?Michael Patrick O’Brien, a lawyer with Parsons Behle & Latimer in Salt Lake City, has been practicing employment law since the Reagan administration. In 2001, he was named Utah State Bar Employment Lawyer of the Year. He’s also the author of Monastery Mornings (Paraclete Press, 2021), a book about growing up in a most unusual place—a Catholic Trappist monastery in rural northern Utah.
Here are some of his observations and reflections on his nearly 50 years of employment law practice.
In your career, what would you say are the biggest changes that have occurred regarding employment law and litigation?
There are so many more laws and regulations impacting the workplace today than when I started practicing law in 1986. These laws originate at all levels of government now—federal, state, agency and local. To compound this seismic change, more employers are multistate instead of just local, and many more employees work remotely, which means the first question a competent employment lawyer must ask a client today, before giving advice, is “Where does your employee live?” A good example of this change is a PTO [paid time off] policy review project we just completed for a client. This would have been a relatively simple task back in 1986. Today, that client has employees in a dozen different states, half of which have unique paid-leave law statutes.
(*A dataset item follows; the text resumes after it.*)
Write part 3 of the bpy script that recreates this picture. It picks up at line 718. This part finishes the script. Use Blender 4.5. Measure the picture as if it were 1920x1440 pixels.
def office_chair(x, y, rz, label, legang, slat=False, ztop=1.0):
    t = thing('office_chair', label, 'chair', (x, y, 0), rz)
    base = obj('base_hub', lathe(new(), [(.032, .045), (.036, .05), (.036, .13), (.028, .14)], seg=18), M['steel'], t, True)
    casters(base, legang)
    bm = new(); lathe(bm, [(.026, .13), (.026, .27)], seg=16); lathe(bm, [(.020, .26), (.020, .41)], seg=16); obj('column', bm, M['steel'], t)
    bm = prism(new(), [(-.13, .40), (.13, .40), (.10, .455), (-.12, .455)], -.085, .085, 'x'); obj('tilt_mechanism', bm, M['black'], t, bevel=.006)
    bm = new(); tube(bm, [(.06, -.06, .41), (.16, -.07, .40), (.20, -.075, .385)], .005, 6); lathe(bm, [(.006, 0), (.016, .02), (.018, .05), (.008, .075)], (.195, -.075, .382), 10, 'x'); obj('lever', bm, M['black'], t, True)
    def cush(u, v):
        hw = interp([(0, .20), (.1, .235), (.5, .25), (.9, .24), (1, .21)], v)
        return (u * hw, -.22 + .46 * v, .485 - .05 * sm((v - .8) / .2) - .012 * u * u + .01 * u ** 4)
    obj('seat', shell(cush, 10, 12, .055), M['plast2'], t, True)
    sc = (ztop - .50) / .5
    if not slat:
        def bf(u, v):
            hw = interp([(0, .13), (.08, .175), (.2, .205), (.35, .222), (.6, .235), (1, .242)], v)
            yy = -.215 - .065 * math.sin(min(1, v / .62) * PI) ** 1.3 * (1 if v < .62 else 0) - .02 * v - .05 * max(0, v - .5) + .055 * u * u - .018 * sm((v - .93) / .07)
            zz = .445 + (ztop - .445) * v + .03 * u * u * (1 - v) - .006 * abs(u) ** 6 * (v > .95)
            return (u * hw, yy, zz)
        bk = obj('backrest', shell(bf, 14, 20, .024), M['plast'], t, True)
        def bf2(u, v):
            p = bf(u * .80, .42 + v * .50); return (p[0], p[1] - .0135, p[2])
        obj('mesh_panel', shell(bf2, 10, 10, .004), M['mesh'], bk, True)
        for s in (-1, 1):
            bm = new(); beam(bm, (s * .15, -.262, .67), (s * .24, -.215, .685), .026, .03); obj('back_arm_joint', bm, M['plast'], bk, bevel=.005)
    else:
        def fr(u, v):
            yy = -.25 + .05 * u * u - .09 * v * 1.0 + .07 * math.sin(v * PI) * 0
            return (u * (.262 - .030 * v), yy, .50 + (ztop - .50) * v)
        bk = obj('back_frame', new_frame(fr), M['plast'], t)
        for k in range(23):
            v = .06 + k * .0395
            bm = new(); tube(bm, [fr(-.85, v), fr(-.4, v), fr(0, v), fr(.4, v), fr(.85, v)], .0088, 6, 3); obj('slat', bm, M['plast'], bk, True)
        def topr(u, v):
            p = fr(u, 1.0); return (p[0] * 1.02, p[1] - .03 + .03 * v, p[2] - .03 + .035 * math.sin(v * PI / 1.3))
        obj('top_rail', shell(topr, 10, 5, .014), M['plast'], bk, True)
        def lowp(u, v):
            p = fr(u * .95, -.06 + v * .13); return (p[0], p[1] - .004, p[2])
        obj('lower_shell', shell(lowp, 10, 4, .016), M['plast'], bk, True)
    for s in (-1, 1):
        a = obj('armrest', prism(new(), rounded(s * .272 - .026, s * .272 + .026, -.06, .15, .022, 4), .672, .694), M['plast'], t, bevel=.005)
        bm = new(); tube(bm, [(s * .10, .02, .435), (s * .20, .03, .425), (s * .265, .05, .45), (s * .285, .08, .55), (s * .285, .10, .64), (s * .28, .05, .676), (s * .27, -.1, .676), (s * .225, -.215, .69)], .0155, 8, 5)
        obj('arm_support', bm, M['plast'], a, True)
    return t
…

Giving HR law advice used to be providing a blanket of comfort for a client; now we must assemble a patchwork quilt!
What changes have you seen in the HR profession?
In some ways, the more things change, the more they stay the same. I’ve been blessed to have HR folks as clients. They are smart, hardworking, devoted, team-focused, compassionate and lots of fun. None of that has changed. What has changed for them, from my legal vantagepoint, is the complexity and risk associated with their jobs. Regarding complexity, see my answer above. Regarding risk, when I started practicing law, the only professionals who really had to worry about malpractice claims were doctors and lawyers. Now, it seems like most employment claims involve some element of what I call “HR or supervisor malpractice,” alleging not just a violation of laws or rights, but also that the involved manager deliberately or negligently messed up or made things worse. It is an intense and difficult spotlight to work under.
What’s the most outlandish case you ever had?
There’s so much that it’s hard to choose only one. Sometimes, the “evidence” in a case is so graphic I must warn my assistants it might burn their eyes if they look at it. The plaintiffs/employees can be an eyeful, too. One dropped his case immediately after I asked him about his criminal record. Another had been arrested for trying to carry a gun into the airport, so we interviewed him in the courthouse after he walked through the metal detector. My favorite plaintiff-behaving-badly example is the fellow who—while his claim was still pending—dressed up as a T-Rex and paraded in protest in front of the courthouse. It may be the only part of his case that had any teeth in it!
For HR professionals desiring to protect their employers from claims and litigation, what are your top five pieces of advice?
- Know the applicable law and comply with it. Get competent help on—and ask questions about—legal issues if/when you need it.
- Know the facts, and get all sides of the story, before you make a decision on how to comply with the law or deal with a workplace issue.
- Take a breath before you take an action, which hopefully will give you an opportunity to think again and ensure that your proposed action is the right/best one.
- Document what you did and why, and make sure your supervisors do the same thing.
- Be kind and humane. If you deny someone their dignity, even when giving them difficult news, you significantly increase the chances they will call a lawyer and try to find a way to sue the heck out of you.
Looking back on your employment law career, what are you most grateful for?
I am grateful I can do interesting work about interesting issues with interesting people and get paid for it, too! I work almost exclusively with employers, which I believe is one of the best ways to promote one of my core personal values—helping people find and keep jobs without worrying about discrimination or harassment based on their race, sex, age, sexual orientation, disability and many other protected classes. I also am proud to belong to a legal profession which, by and large, dedicates itself to the self-evident principle that all people are created equal, that they are endowed by their Creator with certain unalienable rights, that among these are life, liberty and the pursuit of happiness.